機械の発展が人間を越えた後どうなるかというテーマはSFでは珍しくもないものの、依存するか対立するか、いずれにせよ、機械は人間から見てストレスの源である、という話が多いだろう。

一方、それに対する少数派として、人も機械も合わせて一個の「人類文明」であり、その「文明」の総力を結集しなければ「宇宙」の巨大さに向き合うことはかなわない、という話をいくつも書いていたのが、小松左京。「すぺるむ・さぴえんすの冒険」とか『虚無回廊』とか……

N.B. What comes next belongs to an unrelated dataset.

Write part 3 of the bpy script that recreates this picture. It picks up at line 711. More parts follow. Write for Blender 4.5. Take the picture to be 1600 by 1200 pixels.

すぺるむ・さぴえんすの冒険―小松左京コレクション (ボクラノSF 4)虚無回廊〈1〉 (ハルキ文庫)

BEATLESS』は、高度に発展したAIと半ばそれに依存した人間の相克に対する一つの回答が提示されて終わるのだけれど、結末に至って強烈に思い出したのが、その小松左京作品における「文明」対「宇宙」のスケール感。少年と少女が手を取り合って臨む道のりの遥かな広がり、というか……青春の美しさと同時に、小松作品を読んだ時に類する壮大な感覚を覚える、熱い読後感だったわけです。ああ、SFを読んでてよかった、みたいな。

まあ、カバーもかけずに通勤電車の中で読むのは、ちと恥ずかしかった、けどね。